In Josh Turner’s hands, “Angels We Have Heard on High” stops being holiday background and becomes something calmer, deeper, and more reverent—an old carol carried by a voice built for stillness.
When Josh Turner included “Angels We Have Heard on High” on his 2021 Christmas album King Size Manger, he was not simply adding another familiar title to a seasonal track list. He was stepping into one of the most enduring carols in the Christian tradition and letting its meaning rest inside the kind of voice that does not rush to impress. That matters. King Size Manger arrived as Turner’s first full holiday album, and it brought together sacred feeling, country warmth, and the grounded sincerity that has defined his best work. On this recording, a song heard in churches, school programs, and December playlists takes on a more settled weight.
“Angels We Have Heard on High” has deep roots. It comes from a French carol tradition, and its English text is most often associated with the 19th-century translation by James Chadwick. The refrain, with its soaring “Gloria,” is what gives the song its lift and its challenge. Many singers treat that moment as a chance to reach upward in a bright burst of celebration. Turner does something more interesting. He does not strip the carol of joy, but he gives it gravity. His baritone changes the emotional center of the song. Instead of sounding weightless, the message feels embodied, as though the news being sung has traveled across distance and finally landed in the human voice.

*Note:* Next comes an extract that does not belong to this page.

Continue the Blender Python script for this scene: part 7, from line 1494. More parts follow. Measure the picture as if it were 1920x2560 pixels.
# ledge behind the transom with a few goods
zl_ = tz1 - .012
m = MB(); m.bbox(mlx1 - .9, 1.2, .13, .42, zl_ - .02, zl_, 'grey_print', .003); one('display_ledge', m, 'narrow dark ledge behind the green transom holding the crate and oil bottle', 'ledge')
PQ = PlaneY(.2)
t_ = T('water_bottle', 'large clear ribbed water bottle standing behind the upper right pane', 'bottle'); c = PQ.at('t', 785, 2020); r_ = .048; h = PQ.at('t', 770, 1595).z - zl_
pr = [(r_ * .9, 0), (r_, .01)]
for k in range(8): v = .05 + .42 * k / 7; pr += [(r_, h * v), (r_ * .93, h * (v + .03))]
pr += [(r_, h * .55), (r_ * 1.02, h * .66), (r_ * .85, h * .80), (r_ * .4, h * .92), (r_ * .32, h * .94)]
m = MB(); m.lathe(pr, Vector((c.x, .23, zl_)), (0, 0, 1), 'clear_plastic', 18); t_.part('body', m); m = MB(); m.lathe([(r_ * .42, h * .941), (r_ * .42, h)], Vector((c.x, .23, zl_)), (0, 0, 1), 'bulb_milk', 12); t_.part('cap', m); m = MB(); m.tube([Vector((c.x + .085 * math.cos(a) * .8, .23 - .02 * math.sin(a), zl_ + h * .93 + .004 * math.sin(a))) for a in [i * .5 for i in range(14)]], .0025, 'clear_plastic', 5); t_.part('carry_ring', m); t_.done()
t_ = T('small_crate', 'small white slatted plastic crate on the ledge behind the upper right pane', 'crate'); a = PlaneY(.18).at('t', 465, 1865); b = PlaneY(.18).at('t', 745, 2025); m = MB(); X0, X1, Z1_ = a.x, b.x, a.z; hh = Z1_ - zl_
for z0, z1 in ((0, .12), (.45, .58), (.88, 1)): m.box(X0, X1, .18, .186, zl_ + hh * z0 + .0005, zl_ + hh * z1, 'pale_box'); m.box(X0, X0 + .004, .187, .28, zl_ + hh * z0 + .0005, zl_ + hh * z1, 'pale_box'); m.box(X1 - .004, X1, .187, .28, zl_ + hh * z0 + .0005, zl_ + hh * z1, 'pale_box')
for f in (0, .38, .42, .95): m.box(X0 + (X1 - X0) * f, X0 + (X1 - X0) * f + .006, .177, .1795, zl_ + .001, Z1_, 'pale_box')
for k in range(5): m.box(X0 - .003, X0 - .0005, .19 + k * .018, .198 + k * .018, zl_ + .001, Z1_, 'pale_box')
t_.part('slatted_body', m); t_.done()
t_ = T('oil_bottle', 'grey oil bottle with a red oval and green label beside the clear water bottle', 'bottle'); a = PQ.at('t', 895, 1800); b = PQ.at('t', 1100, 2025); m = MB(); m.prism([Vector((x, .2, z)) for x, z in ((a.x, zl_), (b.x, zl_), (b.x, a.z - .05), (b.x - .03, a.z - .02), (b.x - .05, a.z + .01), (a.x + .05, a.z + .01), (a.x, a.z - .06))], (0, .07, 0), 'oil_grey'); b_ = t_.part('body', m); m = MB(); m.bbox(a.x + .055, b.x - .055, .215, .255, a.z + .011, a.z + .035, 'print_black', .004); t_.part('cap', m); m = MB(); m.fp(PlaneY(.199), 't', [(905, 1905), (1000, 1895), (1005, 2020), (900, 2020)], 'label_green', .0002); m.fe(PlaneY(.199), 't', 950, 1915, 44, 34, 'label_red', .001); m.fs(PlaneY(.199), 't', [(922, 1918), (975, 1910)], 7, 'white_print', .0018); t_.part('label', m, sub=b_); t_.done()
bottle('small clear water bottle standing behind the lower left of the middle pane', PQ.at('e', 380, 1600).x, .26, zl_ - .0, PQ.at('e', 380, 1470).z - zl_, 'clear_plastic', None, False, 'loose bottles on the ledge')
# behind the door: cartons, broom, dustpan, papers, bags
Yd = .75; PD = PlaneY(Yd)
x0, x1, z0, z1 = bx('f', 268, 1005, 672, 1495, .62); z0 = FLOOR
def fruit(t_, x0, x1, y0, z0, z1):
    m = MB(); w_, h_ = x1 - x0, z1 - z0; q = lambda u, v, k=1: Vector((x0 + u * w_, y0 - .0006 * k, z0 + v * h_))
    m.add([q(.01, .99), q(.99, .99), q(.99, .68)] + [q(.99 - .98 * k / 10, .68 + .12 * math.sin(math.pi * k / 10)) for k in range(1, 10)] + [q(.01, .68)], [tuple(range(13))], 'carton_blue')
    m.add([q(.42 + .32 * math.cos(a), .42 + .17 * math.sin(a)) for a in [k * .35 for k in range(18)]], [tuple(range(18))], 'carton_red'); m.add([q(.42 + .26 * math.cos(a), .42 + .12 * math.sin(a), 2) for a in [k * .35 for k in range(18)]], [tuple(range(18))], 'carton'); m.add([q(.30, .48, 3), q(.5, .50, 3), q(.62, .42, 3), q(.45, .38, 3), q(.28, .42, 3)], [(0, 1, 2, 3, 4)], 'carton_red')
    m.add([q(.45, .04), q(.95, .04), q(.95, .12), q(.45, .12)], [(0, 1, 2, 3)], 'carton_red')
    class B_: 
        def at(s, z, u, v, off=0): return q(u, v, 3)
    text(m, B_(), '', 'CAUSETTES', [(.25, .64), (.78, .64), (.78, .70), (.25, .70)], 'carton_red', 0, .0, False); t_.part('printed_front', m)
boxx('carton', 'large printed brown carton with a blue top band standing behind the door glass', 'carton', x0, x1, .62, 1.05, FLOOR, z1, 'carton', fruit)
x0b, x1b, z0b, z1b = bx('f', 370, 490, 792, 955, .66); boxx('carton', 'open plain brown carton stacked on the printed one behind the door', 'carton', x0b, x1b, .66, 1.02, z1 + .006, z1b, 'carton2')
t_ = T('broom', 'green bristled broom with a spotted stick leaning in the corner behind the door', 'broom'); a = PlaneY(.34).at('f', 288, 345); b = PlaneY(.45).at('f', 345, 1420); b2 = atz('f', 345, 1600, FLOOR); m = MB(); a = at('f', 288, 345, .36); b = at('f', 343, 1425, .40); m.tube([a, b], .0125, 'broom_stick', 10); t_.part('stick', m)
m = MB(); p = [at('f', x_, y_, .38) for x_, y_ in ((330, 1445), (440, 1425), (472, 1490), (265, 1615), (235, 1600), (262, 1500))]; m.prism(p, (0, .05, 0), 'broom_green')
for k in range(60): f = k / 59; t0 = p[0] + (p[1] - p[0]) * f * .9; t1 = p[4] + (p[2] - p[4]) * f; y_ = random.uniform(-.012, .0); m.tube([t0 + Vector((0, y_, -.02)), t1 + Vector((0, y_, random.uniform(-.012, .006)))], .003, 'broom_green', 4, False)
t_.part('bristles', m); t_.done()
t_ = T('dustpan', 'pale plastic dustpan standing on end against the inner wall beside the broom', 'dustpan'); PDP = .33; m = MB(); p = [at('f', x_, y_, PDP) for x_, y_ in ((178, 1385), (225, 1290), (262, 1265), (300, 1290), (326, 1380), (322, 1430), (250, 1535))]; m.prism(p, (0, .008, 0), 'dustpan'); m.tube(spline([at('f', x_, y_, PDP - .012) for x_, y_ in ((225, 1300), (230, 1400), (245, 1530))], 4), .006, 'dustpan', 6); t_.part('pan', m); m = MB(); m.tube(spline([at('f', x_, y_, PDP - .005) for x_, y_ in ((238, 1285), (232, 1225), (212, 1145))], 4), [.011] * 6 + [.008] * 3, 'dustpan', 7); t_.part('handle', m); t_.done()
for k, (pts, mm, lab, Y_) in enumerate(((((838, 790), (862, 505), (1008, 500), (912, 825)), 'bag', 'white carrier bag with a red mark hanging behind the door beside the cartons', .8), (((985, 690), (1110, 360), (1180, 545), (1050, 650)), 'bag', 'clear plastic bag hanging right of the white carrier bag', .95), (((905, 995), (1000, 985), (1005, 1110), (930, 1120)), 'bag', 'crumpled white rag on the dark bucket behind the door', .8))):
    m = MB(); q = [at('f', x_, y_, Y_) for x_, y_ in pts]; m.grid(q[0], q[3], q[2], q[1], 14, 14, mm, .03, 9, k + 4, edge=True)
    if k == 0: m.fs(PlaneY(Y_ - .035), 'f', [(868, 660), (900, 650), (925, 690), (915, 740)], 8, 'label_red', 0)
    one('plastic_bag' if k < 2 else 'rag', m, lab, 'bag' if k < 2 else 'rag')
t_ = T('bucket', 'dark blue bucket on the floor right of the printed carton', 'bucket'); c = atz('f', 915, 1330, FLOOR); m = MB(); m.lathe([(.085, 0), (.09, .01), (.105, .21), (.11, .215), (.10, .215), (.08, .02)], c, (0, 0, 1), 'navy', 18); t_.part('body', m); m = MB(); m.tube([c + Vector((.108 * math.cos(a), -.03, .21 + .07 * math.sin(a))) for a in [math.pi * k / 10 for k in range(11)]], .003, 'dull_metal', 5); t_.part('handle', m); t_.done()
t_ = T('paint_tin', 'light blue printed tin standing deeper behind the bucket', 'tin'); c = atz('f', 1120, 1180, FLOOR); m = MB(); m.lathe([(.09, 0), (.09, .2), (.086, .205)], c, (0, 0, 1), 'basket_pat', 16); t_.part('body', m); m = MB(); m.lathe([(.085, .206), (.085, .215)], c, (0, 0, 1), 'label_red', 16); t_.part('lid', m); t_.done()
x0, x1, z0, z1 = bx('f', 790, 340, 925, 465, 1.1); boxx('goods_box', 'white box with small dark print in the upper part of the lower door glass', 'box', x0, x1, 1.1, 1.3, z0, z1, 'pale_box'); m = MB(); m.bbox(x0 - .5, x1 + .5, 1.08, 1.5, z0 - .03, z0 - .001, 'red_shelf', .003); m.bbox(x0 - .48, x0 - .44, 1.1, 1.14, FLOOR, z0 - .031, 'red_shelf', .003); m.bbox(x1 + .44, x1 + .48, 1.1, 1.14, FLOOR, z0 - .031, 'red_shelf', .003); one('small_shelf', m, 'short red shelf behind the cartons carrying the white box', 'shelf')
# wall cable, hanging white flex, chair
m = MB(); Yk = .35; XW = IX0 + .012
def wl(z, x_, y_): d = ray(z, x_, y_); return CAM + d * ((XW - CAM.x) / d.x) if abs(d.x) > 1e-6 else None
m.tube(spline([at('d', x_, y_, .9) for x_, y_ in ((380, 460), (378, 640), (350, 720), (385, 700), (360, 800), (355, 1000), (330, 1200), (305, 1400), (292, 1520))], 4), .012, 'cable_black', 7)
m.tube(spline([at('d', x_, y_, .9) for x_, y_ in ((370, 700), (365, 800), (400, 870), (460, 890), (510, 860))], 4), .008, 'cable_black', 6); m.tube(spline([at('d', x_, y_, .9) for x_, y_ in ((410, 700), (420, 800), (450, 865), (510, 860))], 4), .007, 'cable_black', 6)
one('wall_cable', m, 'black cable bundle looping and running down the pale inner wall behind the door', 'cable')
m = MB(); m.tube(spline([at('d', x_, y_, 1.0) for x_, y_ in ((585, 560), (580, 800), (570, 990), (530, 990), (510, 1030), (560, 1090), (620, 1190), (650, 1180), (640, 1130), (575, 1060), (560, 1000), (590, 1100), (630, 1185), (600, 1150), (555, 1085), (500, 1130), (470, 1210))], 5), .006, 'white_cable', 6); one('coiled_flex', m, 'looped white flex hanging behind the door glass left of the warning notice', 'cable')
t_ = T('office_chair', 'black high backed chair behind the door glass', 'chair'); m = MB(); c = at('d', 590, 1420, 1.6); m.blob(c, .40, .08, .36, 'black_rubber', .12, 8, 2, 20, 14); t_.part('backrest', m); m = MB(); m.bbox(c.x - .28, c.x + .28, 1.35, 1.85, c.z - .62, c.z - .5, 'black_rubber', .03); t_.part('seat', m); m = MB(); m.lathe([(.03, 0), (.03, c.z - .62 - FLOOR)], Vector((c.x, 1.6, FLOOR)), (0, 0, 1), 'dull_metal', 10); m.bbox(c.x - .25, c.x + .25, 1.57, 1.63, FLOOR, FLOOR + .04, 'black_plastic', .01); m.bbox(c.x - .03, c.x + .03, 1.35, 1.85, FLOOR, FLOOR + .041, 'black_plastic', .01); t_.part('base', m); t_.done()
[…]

That is one of the quiet strengths of King Size Manger as an album. Turner has long been known for a bass-baritone tone that can make even a simple line sound rooted in the earth. On a Christmas project, that quality becomes especially meaningful. Holiday music is often crowded with shimmer, speed, and decorative cheer. Turner’s reading suggests another side of the season—the side shaped by candlelight, by still evenings, by the hush that can fall over a room when an old sacred melody returns. His version of “Angels We Have Heard on High” does not compete with the song’s history. It trusts the history and enters it respectfully.
There is also something deeply country in that restraint. Not country in the narrow sense of twang or formula, but country as a form of plainspoken conviction. Turner has always sung as though certainty and tenderness can exist in the same breath. On this carol, that balance matters more than vocal display ever could. The performance carries reverence without stiffness. It feels devotional, but not distant. The melody remains recognizable in every phrase, yet the sound of Turner’s voice gives it a fresh contour, especially for listeners who know him from songs where desire, faith, and steadiness all live close together.
Part of what makes this recording linger is the contrast between the song’s upward motion and Turner’s grounded delivery. The carol itself reaches for the heavens; the voice brings it back to human scale. That tension is beautiful. It lets the song feel both exalted and near. In a season when familiar music can sometimes blur into custom, Turner reminds us that familiarity is not the same thing as emptiness. A well-known carol can still feel newly inhabited when the singer understands how not to overstate it.
King Size Manger as a title already points toward one of Christmas music’s oldest paradoxes: majesty arriving in humble surroundings. Turner’s performance of “Angels We Have Heard on High” fits that idea perfectly. The song is grand in theme, but the emotional effect comes through simplicity, patience, and tone. He sings it as if the power of the piece is already there and does not need to be forced into being.
That may be why this rendition leaves such a distinct impression. It does not ask the listener to rediscover the carol through novelty. It asks something quieter: to hear it without hurry, to notice how much peace can live inside a low voice carrying an old message. In that sense, Josh Turner’s version is not trying to outshine the season. It is content to stand inside it, steady and clear, letting the ancient chorus rise again with warmth, dignity, and a kind of winter calm that feels hard to fake.